Director: Bennett Miller
Year Released: 2005
Rating: 2.0

Literary prodigy Truman Capote (Philip Seymour Hoffman) and protégé Harper Lee (an atypically mellow Catherine Keener) investigate the murder of a family in Kansas that would lead to Capote writing his famous work, In Cold Blood. Tries to remain impartial to the story like a journalist, but spends the last part of the movie bludgeoning the Capote character as if it were some kind of expose on what a questionable person he was in real life, even suggesting that the sole reason for his involvement was that he had a passing attraction to one of the men (he 'dismissed' the other by giving him dirty magazines and never, on screen, talking to him).

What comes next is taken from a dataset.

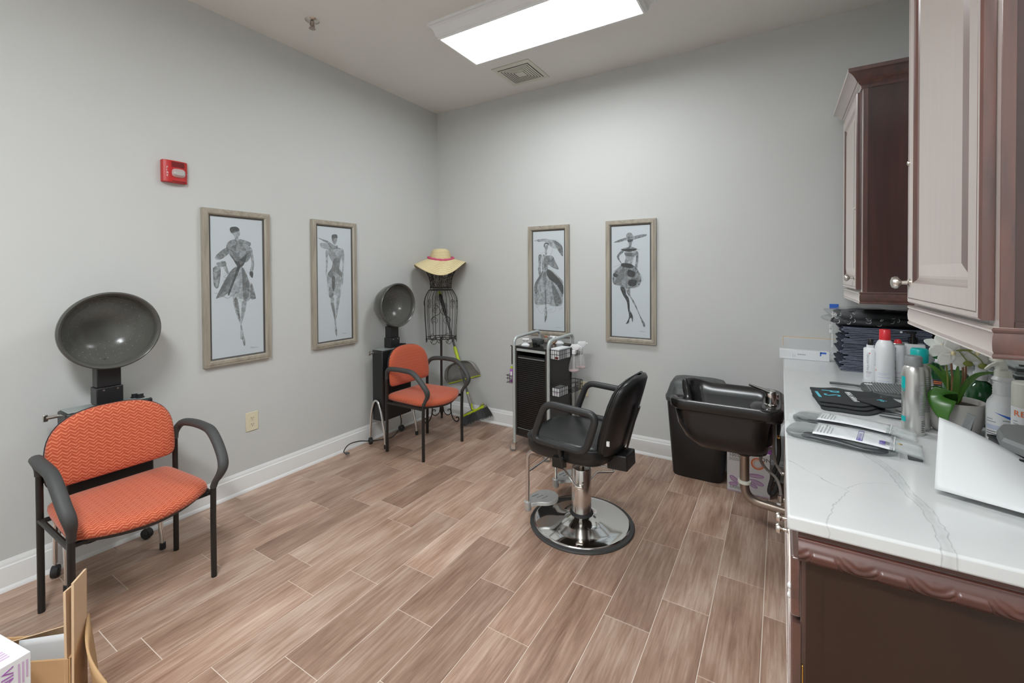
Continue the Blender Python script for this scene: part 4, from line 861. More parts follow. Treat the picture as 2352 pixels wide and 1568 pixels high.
# footrest
for s in (-1,1):
    y = .17*s
    TB(fillet([(.12,y,.432),(.265,y,.432),(.265,y,.085)], .06, 6), .0115, 12).build('footrest_tube', 'worn', t)
    c = MB().lathe([(.018,.072),(.021,.076),(.021,.120),(.0225,.124),(.017,.128)], 16, T=Matrix.Translation((.265,y,0))).build('footrest_sleeve', 'alu', t)
    pd = [(1.25*a_, 1.25*b_) for a_, b_ in [(.012,-.008),(.010,-.03),(.028,-.070),(.020,-.120),(-.008,-.155),(-.055,-.160),(-.088,-.138),(-.098,-.095),(-.080,-.055),(-.040,-.028),(-.014,.0)]]
    pp = [(p.x,p.y) for p in smoothp([(a,b,0) for a,b in pd], 4, True)]
    MB().prism(pp, .094, .118, T=Matrix.Translation((.265,y,0))).build('foot_pad', 'alu', t, bev=.004, ang=50)
    for k in range(3):
        TB([(.265-.062+.03*k,y-.125+.004*k,.1185),(.265-.048+.03*k,y-.078+.004*k,.1185)], .0035, 6).build('worn_tread', 'midgrey', t)
TB([(.262,-.17,.30),(.262,.17,.30)], .0055, 8).build('footrest_crossbar', 'worn', t); TB([(.22,-.17,.43),(.22,.17,.43)], .0055, 8).build('footrest_crossbar', 'worn', t)
# foot pump pedal and recline lever
P = fillet([(-.03,.05,.262),(-.045,-.02,.258),(-.045,-.125,.262),(-.126,-.196,.256),(-.10,-.235,.262),(.03,-.20,.268),(.03,-.05,.262)], .018, 4)
TB(P, .0052, 8).build('pump_pedal', 'worn', t)
BX(-.02,.03,.048,.085,.236,.25, T=TR((0,0,0),.3)).build('pedal_block', 'nickel', t, bev=.003)
TB([(-.005,.075,.245),(-.018,.265,.43)], .0065, 8).build('recline_lever', 'worn', t); TB([(-.018,.265,.43),(-.0195,.285,.487)], [.0085,.009], 10).build('lever_grip', 'rubber', t)
# ---------------------------------------------------------------- counter, base cabinets, wall cabinets
CT = .914
t = thing('countertop', 'white veined quartz countertop along the cabinet wall', 'countertop', (0,0,0))
BX(.014,.70,1.18,3.575,.880,CT).build('slab', 'quartz', t, bev=.006, seg=3)
t = thing('backsplash', 'low white quartz backsplash where the countertop meets the back wall', 'backsplash', (0,0,0))
BX(.020,.685,3.571,3.59,CT,1.016).build('splash_slab', 'quartz', t, bev=.002)
BX(.018,.685,3.574,3.59,1.016,1.0185).build('caulk_line', 'cardlight', t, smooth=False); BX(.0165,.0205,3.574,3.59,.96,1.0185).build('caulk_line', 'cardlight', t, smooth=False)
t = thing('side_backsplash', 'low white quartz backsplash along the cabinet wall', 'backsplash', (0,0,0))
BX(.684,.70,1.18,3.571,CT,1.016).build('splash_slab', 'quartz', t, bev=.002)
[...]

Remains droll throughout, with everyone in sleepy time mode (even Capote, once he goes to Kansas, morphs from flashy raconteur to passive drunk) - the ending had the potential to be sensationalistic, but it turns out to be the most subdued cinematic execution scene in recent memory. Hoffman's performance has been widely praised, though once in a while he seems like a caricature (the same way I felt Jamie Foxx did in portraying Ray Charles) - when take an already eccentric character and have someone play him/her on screen, you run the risk of going overboard. As a bit of acting it's certainly notable, but otherwise disappointing.